Your reasoning is correct, and your idea to look for a case where the coequalizer in $\mathbf{A}$ is not torsion-free is the right one. Here's a simple way to obtain this : you know that the group $\mathbb{Z}/n\mathbb{Z}$ is the quotient of $\mathbb{Z}$ by the subgroup $n\mathbb{Z}$. This means that its underlying set is the set of equivalence classes of $\mathbb{Z}$ under the relation $R$ defined (as a subset of $\mathbb{Z}\times \mathbb{Z}$) by $$R=\{(x,y)\in \Bbb Z\times \Bbb Z \mid x-y\in n\mathbb{Z}\};$$ this set of equivalence classes is the coequalizer of the restrictions of the product projections to $R$, and it splits in $\mathbf{Set}$.
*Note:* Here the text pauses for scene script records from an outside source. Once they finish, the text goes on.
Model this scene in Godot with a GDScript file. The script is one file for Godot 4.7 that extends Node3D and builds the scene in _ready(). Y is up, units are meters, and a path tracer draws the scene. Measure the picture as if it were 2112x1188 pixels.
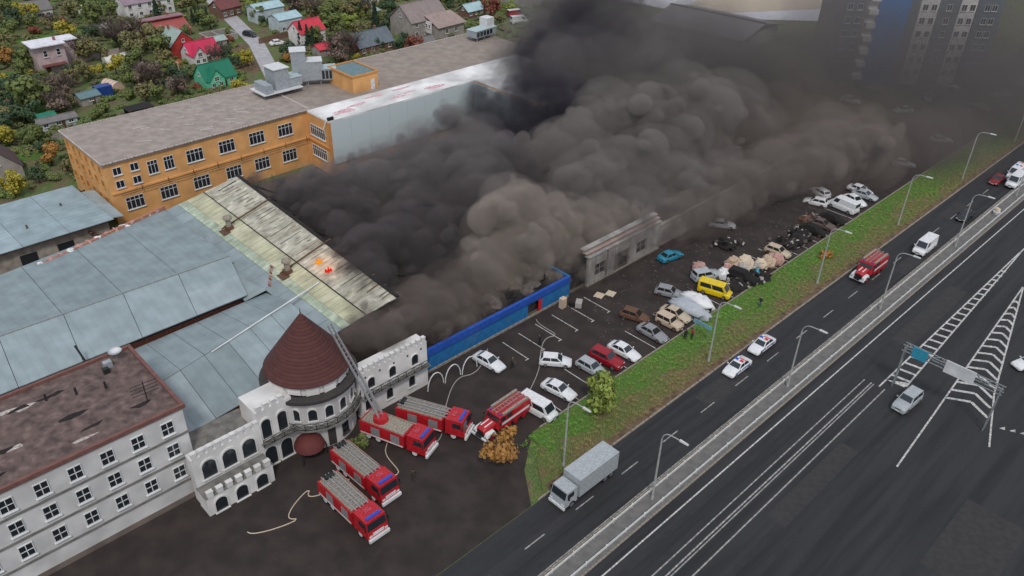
extends Node3D
# ---------------------------------------------------------------- helpers
class MB:
	var st := SurfaceTool.new()
	func _init():
		st.begin(Mesh.PRIMITIVE_TRIANGLES); st.set_smooth_group(-1)
	func smooth(on := true): st.set_smooth_group(1 if on else -1)
	func tri(a, b, c, out: Vector3):
		if (b - a).cross(c - a).dot(out) > 0.0:
			var t = b; b = c; c = t
		st.add_vertex(a); st.add_vertex(b); st.add_vertex(c)
	func quad(a, b, c, d, out: Vector3):
		tri(a, b, c, out); tri(a, c, d, out)
	func hexa(p: Array):      # 0-3 bottom ring, 4-7 top ring
		var m := Vector3.ZERO
		for q in p: m += q / 8.0
		for f in [[0, 1, 2, 3], [4, 5, 6, 7], [0, 1, 5, 4], [1, 2, 6, 5], [2, 3, 7, 6], [3, 0, 4, 7]]:
			var c: Vector3 = (p[f[0]] + p[f[1]] + p[f[2]] + p[f[3]]) / 4.0
			quad(p[f[0]], p[f[1]], p[f[2]], p[f[3]], c - m)
	func box(c: Vector3, s: Vector3, b := Basis()):
		var p := []
		for y in [-.5, .5]:
			for q in [[-.5, -.5], [.5, -.5], [.5, .5], [-.5, .5]]: p.append(c + b * Vector3(q[0] * s.x, y * s.y, q[1] * s.z))
		hexa(p)
	func taper(c: Vector3, s: Vector3, top: Vector2, h: float):   # box whose top is s*top
		var p := []
		for q in [[-.5, -.5], [.5, -.5], [.5, .5], [-.5, .5]]: p.append(c + Vector3(q[0] * s.x, 0, q[1] * s.z))
		for q in [[-.5, -.5], [.5, -.5], [.5, .5], [-.5, .5]]: p.append(c + Vector3(q[0] * s.x * top.x, h, q[1] * s.z * top.y))
		hexa(p)
	func slab(a, b, c, d, th := .1):   # top corners, thickness downwards
		var dn := Vector3(0, -th, 0)
		hexa([a + dn, b + dn, c + dn, d + dn, a, b, c, d])
	func bar(a: Vector3, b: Vector3, w: float, h := -1.0):
		var z := (b - a).normalized()
		var x := (Vector3.UP if absf(z.y) < .95 else Vector3.RIGHT).cross(z).normalized()
		box((a + b) / 2.0, Vector3(w, w if h < 0 else h, a.distance_to(b)), Basis(x, z.cross(x), z))
	func prism(poly: PackedVector2Array, y0: float, y1: float):
		var ids := Geometry2D.triangulate_polygon(poly)
		for i in range(0, ids.size(), 3):
			var q := []
			for k in 3: q.append(poly[ids[i + k]])
			for y in [y0, y1]: tri(Vector3(q[0].x, y, q[0].y), Vector3(q[1].x, y, q[1].y), Vector3(q[2].x, y, q[2].y), Vector3.UP if y == y1 else Vector3.DOWN)
		var cw := Geometry2D.is_polygon_clockwise(poly)
		for i in poly.size():
			var a := poly[i]; var b := poly[(i + 1) % poly.size()]
			var n := Vector3(b.y - a.y, 0, a.x - b.x) * (1.0 if not cw else -1.0)
			quad(Vector3(a.x, y0, a.y), Vector3(b.x, y0, b.y), Vector3(b.x, y1, b.y), Vector3(a.x, y1, a.y), n)
	func sheet(poly: PackedVector2Array, y: float):
		var ids := Geometry2D.triangulate_polygon(poly)
		for i in range(0, ids.size(), 3):
			tri(Vector3(poly[ids[i]].x, y, poly[ids[i]].y), Vector3(poly[ids[i + 1]].x, y, poly[ids[i + 1]].y), Vector3(poly[ids[i + 2]].x, y, poly[ids[i + 2]].y), Vector3.UP)
	func cyl(a: Vector3, b: Vector3, r0: float, r1: float, n := 10, caps := true):
		var z := (b - a).normalized()
		var x := (Vector3.UP if absf(z.y) < .95 else Vector3.RIGHT).cross(z).normalized(); var y := z.cross(x)
		for i in n:
			var t0 := TAU * i / n; var t1 := TAU * (i + 1) / n
			var d0 := x * cos(t0) + y * sin(t0); var d1 := x * cos(t1) + y * sin(t1)
			smooth(); quad(a + d0 * r0, a + d1 * r0, b + d1 * r1, b + d0 * r1, d0 + d1); smooth(false)
			if caps:
				tri(a, a + d0 * r0, a + d1 * r0, -z); tri(b, b + d0 * r1, b + d1 * r1, z)
	func tube(pts: Array, r: float, n := 6):
		for i in pts.size() - 1: cyl(pts[i], pts[i + 1], r, r, n, true)
	func lathe(c: Vector3, prof: Array, n := 24, sm := false):    # prof of Vector2(radius, y)
		for k in prof.size() - 1:
			for i in n:
				var t0 := TAU * i / n; var t1 := TAU * (i + 1) / n
				var d0 := Vector3(cos(t0), 0, sin(t0)); var d1 := Vector3(cos(t1), 0, sin(t1))
				var p: Vector2 = prof[k]; var q: Vector2 = prof[k + 1]
				var o := (d0 + d1) * absf(q.y - p.y) + Vector3.UP * (2.0 if p.x > q.x else -2.0) * absf(p.x - q.x) * signf(q.y - p.y + .0001)
				smooth(sm); quad(c + d0 * p.x + Vector3.UP * p.y, c + d1 * p.x + Vector3.UP * p.y, c + d1 * q.x + Vector3.UP * q.y, c + d0 * q.x + Vector3.UP * q.y, o)
		smooth(false)
	func blob(c: Vector3, r: Vector3, seed_: int, rough := .2, n := 9):   # lumpy closed lump
		var no := FastNoiseLite.new(); no.seed = seed_; no.frequency = 1.1
		var rings := []
		for i in n / 2 + 2:
			var v := PI * i / (n / 2 + 1); var ring := []
			for j in n:
				var u := TAU * j / n
				var d := Vector3(sin(v) * cos(u), cos(v), sin(v) * sin(u))
				ring.append(c + d * r * (1.0 + rough * 2.0 * no.get_noise_3dv(d * 1.3)))
			rings.append(ring)
		for i in rings.size() - 1:
			for j in n:
				var a: Vector3 = rings[i][j]; var b: Vector3 = rings[i][(j + 1) % n]; var d: Vector3 = rings[i + 1][j]; var e: Vector3 = rings[i + 1][(j + 1) % n]
				quad(a, b, e, d, (a + e) / 2.0 - c)
	func done() -> ArrayMesh:
		st.generate_normals(); return st.commit()

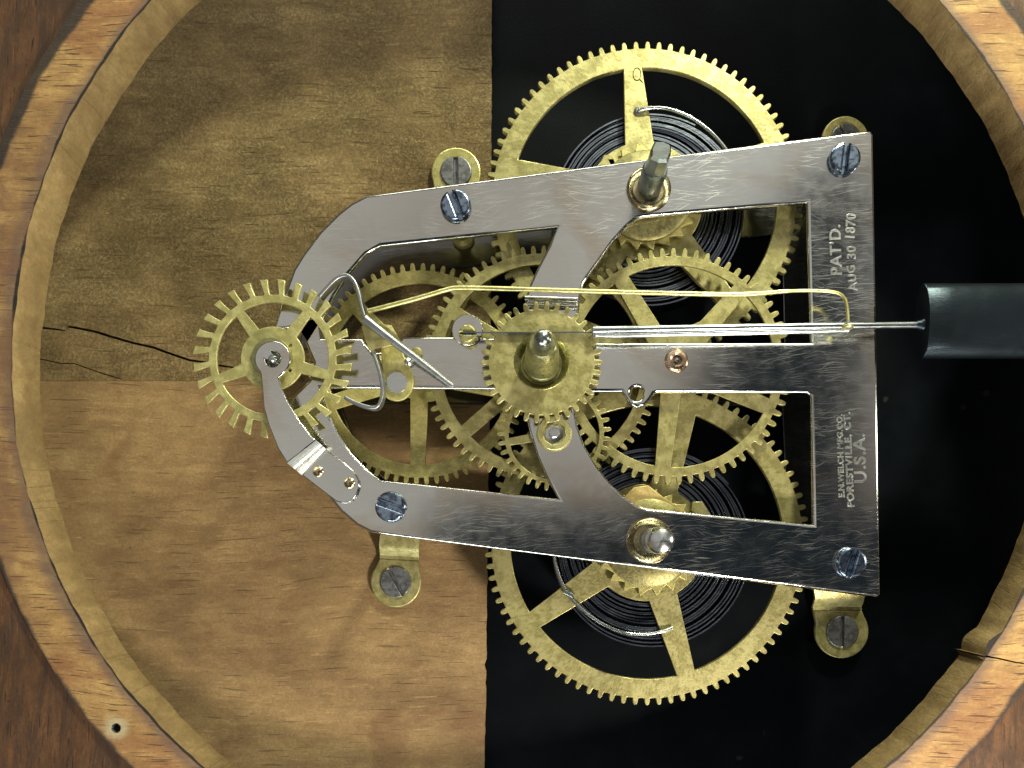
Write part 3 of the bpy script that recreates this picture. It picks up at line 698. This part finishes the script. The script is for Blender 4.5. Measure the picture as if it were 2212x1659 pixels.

In fact $R$ is a subgroup of $\mathbb{Z}\times \mathbb{Z}$, and in particular it's a torsion-free group ! Moreover the restriction of the projections are group homomorphisms. So you have two group homomorphisms between torsion-free abelian groups, and their coequalizer in $\mathbf{Set}$ (or in $\mathbf{A}$) is $\mathbb{Z}/n\mathbb{Z}$, which is not torsion-free. As a consequence, the coequalizer of the two morphisms will not be preserved by the forgetful functor $\mathbf{TFA}\to \mathbf{Set}$ (but it does exist : in fact it is the trivial group).